La semplice circostanza che una normativa nazionale sia applicabile a qualsiasi impresa che sia sottoposta ad una procedura di amministrazione controllata o che abbia contratto debiti nei confronti degli istituti previdenziali o del pubblico Erario non è dunque sufficiente per far venir meno automaticamente la qualifica di aiuti ai sensi dell'art. 92 del Trattato che spetta a provvedimenti adottati dalle autorità competenti di uno Stato membro nei confronti di un'impresa sottoposta a tale procedura.
E' vero che l'eventuale perdita di introiti fiscali che deriverebbe per uno Stato dall'applicazione ad una impresa di una normativa in materia di amministrazione controllata e fallimento non potrebbe di per sé giustificare la qualifica come aiuto di tale normativa. Infatti una tale conseguenza è inerente a qualsiasi regime legale che fissa l'ambito nel quale si organizzano i rapporti tra un'impresa insolvente e l'insieme dei suoi creditori, senza perciò che si possa dedurne automaticamente l'esistenza di un onere finanziario supplementare sostenuto direttamente o indirettamente dai pubblici poteri e destinato a concedere alle imprese interessate un vantaggio determinato.
Per contro, un tale vantaggio può derivare da determinati provvedimenti o anche dalla mancata adozione, in particolari circostanze, di provvedimenti da parte delle autorità interessate, come nel caso in cui l'impresa abbia potuto proseguire per anni le sue attività senza ottemperare agli obblighi tributari e previdenziali.
( v. punti 16-20 )
2. Nessuna norma di diritto comunitario impone che la Commissione, all'atto di ordinare la restituzione di un aiuto dichiarato incompatibile con il mercato comune, determini l'importo esatto dell'aiuto da restituire. E' sufficiente che la decisione della Commissione contenga elementi che permettano al destinatario della decisione stessa di determinare senza difficoltà eccessive tale importo.

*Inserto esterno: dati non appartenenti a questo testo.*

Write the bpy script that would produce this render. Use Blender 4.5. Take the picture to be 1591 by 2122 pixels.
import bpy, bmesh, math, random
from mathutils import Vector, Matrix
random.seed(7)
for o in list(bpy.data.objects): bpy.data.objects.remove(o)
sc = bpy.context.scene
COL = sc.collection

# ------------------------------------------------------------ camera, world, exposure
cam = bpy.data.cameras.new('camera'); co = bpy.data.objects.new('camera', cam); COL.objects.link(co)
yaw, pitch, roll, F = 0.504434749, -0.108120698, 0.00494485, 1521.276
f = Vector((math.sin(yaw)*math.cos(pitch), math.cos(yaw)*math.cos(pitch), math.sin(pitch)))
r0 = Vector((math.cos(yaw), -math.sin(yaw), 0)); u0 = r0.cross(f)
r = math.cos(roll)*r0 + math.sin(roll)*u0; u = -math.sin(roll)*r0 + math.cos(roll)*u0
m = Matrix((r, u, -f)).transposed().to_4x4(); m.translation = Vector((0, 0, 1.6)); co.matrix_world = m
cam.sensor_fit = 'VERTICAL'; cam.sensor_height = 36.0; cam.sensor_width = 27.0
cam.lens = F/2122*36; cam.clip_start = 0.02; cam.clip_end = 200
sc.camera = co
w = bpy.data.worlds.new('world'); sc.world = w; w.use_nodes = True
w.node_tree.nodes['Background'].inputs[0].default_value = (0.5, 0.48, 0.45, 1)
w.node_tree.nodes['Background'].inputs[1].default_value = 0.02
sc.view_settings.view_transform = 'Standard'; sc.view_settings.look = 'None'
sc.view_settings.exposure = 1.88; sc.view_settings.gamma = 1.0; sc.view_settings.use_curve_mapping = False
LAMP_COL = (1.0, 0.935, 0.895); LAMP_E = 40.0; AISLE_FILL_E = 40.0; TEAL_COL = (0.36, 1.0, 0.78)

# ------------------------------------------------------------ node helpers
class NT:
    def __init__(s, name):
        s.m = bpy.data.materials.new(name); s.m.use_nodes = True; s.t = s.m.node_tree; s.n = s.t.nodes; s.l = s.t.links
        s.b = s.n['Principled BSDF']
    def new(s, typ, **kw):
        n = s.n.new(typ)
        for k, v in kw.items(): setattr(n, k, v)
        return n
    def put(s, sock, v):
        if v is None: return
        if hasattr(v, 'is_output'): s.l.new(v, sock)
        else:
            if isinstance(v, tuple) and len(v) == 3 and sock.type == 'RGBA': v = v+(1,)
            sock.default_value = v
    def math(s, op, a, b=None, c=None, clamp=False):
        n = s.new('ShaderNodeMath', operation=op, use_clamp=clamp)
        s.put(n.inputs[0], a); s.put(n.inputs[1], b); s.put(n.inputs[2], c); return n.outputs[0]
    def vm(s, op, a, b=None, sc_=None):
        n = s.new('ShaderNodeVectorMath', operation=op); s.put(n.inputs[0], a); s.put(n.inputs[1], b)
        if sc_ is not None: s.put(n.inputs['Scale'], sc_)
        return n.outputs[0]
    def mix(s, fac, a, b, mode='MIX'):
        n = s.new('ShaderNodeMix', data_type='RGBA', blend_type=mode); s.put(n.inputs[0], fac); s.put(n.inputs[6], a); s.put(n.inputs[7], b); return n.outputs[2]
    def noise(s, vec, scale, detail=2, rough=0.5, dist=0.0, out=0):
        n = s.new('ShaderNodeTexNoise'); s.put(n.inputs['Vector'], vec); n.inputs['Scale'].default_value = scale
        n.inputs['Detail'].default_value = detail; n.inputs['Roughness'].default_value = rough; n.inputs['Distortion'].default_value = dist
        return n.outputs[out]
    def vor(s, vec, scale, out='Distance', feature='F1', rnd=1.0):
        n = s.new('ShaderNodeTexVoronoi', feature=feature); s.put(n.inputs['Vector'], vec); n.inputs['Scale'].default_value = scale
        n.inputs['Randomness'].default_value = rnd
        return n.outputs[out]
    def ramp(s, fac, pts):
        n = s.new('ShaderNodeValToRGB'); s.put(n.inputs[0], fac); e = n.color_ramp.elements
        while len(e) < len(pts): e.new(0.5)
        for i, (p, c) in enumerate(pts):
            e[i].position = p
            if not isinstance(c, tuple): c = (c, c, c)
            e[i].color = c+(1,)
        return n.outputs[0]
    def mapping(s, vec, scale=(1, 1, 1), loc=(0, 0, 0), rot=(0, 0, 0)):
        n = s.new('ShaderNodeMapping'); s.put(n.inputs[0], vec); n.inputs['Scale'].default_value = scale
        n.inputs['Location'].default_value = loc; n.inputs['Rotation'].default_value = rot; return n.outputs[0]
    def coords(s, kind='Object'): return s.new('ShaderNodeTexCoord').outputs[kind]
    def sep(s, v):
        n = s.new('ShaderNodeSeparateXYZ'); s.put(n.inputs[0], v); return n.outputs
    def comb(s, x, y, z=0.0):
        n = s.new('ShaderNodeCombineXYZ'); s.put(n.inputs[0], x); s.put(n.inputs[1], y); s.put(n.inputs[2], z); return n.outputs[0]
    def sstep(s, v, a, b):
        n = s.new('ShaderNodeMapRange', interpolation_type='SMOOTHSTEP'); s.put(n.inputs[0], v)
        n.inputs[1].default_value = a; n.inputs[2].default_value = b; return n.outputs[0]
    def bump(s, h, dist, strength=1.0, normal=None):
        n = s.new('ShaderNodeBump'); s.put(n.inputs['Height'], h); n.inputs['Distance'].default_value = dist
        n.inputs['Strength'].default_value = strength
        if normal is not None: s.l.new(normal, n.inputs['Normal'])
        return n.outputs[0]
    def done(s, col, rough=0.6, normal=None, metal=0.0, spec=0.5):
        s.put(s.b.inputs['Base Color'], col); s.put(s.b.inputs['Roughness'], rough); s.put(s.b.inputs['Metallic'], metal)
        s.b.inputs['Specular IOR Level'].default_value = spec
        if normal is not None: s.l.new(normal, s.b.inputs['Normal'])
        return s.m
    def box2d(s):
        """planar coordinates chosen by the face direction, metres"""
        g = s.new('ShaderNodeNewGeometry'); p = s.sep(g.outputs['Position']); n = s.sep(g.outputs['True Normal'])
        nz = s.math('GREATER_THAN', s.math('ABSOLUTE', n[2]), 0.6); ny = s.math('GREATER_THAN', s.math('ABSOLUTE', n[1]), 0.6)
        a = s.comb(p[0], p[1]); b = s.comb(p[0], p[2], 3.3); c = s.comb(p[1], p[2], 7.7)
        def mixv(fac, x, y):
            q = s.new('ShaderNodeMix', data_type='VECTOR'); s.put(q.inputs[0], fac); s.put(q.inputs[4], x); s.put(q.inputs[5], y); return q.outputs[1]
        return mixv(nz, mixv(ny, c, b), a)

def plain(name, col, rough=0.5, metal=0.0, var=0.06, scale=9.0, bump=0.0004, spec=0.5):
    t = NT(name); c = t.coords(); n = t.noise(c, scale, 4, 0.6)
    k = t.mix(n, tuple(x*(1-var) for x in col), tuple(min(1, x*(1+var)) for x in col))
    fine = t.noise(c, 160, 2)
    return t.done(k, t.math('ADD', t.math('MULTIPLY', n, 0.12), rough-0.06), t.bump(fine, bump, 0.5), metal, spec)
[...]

La Commissione può dunque validamente limitarsi a constatare l'obbligo di restituzione dell'aiuto in questione e lasciare alle autorità nazionali il compito di calcolare l'ammontare preciso dell'aiuto da restituire, nel caso in cui per tale calcolo sia necessario valutare regimi tributari o previdenziali articolati secondo modalità stabilite dalla normativa nazionale applicabile.
( v. punti 25-26 )
3. Se in linea di principio il recupero di un aiuto illegittimamente concesso, volto a ristabilire la situazione preesistente, deve avvenire nel rispetto delle pertinenti norme di procedura dell'ordinamento nazionale, dette norme però devono essere applicate in modo da non rendere praticamente impossibile il recupero prescritto dal diritto comunitario.
Ora, l'obiettivo di ristabilire la situazione preesistente è raggiunto quando l'aiuto in parola, eventualmente maggiorato degli interessi di mora, è stato restituito dal beneficiario, in quanto, per effetto di tale restituzione, quest'ultimo è privato del vantaggio di cui aveva fruito rispetto ai suoi concorrenti.
La normativa nazionale applicabile nella fattispecie prevede che i debiti delle imprese dichiarate fallite cessino di produrre interessi a partire dalla data della dichiarazione di fallimento. Una norma siffatta, giustificata dal comune interesse dei creditori a non gravare il patrimonio dell'impresa in stato di fallimento di nuove obbligazioni suscettibili di pregiudicare ulteriormente la sua situazione, si applica indistintamente a tutti i creditori, pubblici o privati, in tutte le procedure di questo tipo.
Tale normativa, tenuto conto dell'obiettivo da essa perseguito, della mancanza di qualsivoglia discriminazione nella sua applicazione e del fatto che essa è limitata ai soli interessi maturati successivamente alla dichiarazione di fallimento sugli aiuti illegittimamente percepiti prima di tale dichiarazione, non può ritenersi idonea a rendere praticamente impossibile il recupero degli aiuti imposto dal diritto comunitario.